Puyallup Fair 2010

September 22, 2010

For us in Seattle, it’s been the year without a summer. According to local weather guru Cliff Mass, we’ve had far fewer warm days than normal, and for the 4 days ending Sunday we got twice as much rain as we normally get for all of September._ _(This particularly bugs me because September/October have been the best months for lovely light for photography. Oh well.)

In spite of this, we decided Sunday was a perfect day to head to the Puyallup Fair, our now-traditional end-of-summer fest. “There’s a lot of stuff to do inside,” we told ourselves on Sunday morning. “The kids can see all of the 4-H animals.”_ _So we piled into our car and headed south on I-5… when the skies opened up, the rain dumped down, and visibility was just a few hundred feet on the highway.

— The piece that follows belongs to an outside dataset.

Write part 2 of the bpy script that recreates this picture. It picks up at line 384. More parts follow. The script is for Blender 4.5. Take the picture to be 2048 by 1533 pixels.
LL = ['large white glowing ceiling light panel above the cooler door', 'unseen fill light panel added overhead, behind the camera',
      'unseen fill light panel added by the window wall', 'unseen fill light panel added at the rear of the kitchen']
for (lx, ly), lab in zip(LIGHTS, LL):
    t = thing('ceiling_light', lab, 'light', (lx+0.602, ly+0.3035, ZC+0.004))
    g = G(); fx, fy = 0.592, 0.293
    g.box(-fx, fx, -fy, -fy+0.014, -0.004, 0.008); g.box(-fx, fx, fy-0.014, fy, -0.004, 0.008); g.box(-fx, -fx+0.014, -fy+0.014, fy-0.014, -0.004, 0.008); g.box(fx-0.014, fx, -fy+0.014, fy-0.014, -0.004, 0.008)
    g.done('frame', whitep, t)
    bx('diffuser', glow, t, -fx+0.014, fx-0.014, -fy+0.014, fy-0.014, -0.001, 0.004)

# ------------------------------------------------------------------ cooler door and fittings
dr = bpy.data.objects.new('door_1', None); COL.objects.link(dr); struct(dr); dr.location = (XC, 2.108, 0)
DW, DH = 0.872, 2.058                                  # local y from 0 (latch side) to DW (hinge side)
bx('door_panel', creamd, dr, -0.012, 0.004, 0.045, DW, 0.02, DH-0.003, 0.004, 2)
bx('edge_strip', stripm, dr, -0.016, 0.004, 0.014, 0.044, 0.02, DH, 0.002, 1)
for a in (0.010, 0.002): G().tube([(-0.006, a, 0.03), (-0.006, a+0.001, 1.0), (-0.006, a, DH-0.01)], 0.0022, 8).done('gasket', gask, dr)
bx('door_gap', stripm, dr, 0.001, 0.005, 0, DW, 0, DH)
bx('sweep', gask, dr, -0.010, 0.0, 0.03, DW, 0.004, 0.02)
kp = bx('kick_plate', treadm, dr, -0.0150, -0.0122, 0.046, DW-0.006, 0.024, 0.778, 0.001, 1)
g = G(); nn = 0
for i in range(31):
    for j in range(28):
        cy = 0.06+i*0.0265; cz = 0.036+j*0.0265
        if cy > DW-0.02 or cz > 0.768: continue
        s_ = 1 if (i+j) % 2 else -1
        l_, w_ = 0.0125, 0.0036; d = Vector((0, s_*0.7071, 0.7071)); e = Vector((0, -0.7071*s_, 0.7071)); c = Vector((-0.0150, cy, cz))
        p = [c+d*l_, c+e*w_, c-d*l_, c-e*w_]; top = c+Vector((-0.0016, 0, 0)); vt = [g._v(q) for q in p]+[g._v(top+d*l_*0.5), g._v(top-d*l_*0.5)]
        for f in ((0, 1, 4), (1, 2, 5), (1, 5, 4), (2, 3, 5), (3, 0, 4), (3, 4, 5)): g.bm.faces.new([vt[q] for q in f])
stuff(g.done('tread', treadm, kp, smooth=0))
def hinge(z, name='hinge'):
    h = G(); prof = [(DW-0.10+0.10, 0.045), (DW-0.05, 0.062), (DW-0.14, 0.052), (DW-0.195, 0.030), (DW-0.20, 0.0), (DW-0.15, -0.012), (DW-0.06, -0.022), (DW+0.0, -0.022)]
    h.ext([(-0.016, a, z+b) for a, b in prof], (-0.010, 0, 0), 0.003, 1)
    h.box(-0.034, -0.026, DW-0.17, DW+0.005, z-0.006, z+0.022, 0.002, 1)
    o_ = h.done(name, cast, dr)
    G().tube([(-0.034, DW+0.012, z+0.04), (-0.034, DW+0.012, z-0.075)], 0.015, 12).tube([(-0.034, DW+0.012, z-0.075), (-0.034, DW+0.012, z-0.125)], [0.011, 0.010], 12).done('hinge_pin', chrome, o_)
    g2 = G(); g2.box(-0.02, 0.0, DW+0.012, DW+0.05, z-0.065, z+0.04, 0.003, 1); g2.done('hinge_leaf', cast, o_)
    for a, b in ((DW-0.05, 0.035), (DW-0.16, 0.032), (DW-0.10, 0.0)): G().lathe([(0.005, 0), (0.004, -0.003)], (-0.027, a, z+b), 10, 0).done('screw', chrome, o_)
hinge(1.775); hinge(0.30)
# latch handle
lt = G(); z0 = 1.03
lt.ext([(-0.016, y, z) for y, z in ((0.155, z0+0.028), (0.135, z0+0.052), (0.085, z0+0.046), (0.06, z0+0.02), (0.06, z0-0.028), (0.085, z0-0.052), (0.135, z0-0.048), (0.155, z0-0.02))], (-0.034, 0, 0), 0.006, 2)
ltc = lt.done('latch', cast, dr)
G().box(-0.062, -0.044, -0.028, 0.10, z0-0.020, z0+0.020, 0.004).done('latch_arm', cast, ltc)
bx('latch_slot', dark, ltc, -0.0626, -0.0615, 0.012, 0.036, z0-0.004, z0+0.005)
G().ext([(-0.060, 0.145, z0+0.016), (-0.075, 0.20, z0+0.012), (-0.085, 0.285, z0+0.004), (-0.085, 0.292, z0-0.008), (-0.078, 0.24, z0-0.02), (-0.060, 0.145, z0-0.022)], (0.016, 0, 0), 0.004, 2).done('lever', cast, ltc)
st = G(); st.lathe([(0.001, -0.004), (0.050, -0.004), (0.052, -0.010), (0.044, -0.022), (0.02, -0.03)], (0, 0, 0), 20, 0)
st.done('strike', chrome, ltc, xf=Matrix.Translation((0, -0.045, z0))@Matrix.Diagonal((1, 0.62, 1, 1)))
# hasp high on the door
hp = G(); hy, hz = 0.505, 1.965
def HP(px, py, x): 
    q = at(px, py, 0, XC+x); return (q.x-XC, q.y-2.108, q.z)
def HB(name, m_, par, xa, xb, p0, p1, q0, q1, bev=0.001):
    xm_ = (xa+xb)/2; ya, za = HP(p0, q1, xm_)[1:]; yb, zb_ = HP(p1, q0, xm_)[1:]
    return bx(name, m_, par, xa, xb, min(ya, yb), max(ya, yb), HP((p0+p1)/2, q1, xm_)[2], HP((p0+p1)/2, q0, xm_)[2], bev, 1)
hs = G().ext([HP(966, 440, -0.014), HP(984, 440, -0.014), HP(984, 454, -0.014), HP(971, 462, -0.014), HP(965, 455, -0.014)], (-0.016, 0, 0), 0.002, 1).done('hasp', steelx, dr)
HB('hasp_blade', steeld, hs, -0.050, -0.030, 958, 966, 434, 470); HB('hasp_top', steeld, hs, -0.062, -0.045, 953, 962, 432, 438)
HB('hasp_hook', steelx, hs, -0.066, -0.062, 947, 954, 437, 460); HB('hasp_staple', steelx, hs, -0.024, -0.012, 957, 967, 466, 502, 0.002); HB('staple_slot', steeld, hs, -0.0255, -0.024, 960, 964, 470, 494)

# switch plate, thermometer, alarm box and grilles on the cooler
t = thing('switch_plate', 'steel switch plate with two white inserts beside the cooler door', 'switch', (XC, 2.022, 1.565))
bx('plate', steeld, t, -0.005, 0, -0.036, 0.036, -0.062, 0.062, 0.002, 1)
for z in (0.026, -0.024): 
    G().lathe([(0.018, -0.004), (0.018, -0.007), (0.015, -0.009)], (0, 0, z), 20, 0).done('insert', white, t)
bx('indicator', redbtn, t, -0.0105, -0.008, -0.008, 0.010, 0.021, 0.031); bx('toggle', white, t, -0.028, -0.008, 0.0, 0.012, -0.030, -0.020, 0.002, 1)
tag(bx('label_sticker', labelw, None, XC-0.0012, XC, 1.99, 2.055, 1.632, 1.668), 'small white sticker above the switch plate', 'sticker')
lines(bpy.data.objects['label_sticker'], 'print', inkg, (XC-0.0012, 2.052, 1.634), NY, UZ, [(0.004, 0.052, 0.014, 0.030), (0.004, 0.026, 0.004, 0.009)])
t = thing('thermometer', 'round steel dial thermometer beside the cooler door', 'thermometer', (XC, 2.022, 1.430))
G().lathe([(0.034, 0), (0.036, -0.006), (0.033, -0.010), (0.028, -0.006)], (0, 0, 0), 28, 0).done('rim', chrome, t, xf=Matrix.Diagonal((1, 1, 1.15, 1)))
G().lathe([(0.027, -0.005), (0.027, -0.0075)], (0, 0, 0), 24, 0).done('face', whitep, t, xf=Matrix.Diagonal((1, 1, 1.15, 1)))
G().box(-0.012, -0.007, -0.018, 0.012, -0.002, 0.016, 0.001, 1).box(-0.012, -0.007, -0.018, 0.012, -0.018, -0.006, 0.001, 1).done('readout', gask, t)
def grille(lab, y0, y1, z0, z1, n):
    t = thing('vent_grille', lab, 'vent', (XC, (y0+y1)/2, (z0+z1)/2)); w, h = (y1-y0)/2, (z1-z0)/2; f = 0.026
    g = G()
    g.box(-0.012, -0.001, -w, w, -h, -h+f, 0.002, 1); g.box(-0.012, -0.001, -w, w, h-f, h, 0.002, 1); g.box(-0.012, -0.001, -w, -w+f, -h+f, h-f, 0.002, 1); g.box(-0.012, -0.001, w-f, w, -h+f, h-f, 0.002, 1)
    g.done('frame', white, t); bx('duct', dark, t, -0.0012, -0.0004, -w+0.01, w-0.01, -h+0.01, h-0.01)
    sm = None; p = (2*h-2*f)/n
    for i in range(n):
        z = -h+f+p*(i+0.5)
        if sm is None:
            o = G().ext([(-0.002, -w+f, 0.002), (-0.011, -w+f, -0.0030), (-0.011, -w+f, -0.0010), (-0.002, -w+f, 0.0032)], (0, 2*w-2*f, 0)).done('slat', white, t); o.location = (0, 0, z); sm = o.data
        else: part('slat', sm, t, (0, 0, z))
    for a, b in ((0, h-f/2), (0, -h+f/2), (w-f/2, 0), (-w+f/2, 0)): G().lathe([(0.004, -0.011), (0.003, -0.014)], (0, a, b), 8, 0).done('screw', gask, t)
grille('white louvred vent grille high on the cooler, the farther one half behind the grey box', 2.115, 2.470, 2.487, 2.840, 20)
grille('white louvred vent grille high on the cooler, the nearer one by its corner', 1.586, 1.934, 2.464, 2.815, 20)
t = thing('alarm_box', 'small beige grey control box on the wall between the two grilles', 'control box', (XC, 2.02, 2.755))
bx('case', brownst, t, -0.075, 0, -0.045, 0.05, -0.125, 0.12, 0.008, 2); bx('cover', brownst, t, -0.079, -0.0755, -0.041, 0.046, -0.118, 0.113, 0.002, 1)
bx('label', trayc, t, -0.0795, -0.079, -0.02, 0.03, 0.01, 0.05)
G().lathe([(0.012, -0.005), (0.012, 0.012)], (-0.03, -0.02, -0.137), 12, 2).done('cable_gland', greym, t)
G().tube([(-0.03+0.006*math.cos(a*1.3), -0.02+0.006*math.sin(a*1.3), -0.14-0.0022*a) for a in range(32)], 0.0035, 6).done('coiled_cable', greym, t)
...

We almost called it off. It would have been so easy to exit I-5 in Seattle and head for the indoor bliss of the aquarium instead. But we decided that part of the defining moral character of a Seattleite is not letting a little rain get in the way of your plans. To borrow a phrase from our climatological brethren, “Keep Calm and Carry On.”

We had a couple of spells of heavy rain on the drive to Puyallup, but the skies were benign when we arrived. We spent the morning wandering through the 4-H barns. Our first stop was the draft horses. If Patrick had his way, he would have never left the stalls of the Clydesdales. I couldn’t convince him that every neighboring building was also filled with animals. He seemed sure that this was his only chance to see furry things, and he screamed in protest each time I tried to get him to move on. Eventually, I had to pick him up and carry him, fighting the whole time, to the barn that was 20 feet away. Once he saw there were animals in there, too, he understood that the entire fairgrounds were a fun place to explore.

Are You Looking At Me?

> > _Patrick in the rabbit barn. I didn’t take pictures with the draft horses because they’re all tethered facing **away** from the aisle, so all you’d see are kids and horses’ asses._ > >

Lunch was typical fair-food. Molly & I ate barbeque sandwiches. The kids ate cornbread and french fries. Alex saw somebody walking with an ear of corn and yelled, “I want corn!!” So we headed to one of the nearby roasted corn vendors, and he proceeded to eat an ear. Alex is so different from both his brother and me. He still won’t touch meat but he craves veggies.

Roasted Corn

This is when the rain poured down again, for what turned out to be the last time. We sheltered under the awning of a barn while Alex at his corn, and we watched everybody else scurry for whatever cover they could find.

Twenty minutes later, the rain stopped and patches of blue sky appeared. We headed to the kids’ rides. We did just a few rides (which still cost a fortune!). The big difference between this year and last year: Patrick could now go on rides with his brother!


Everybody had a grand time, and everybody was exhausted and ready to go home by early afternoon. All in all, a very nice way to say goodbye to the summer that never was.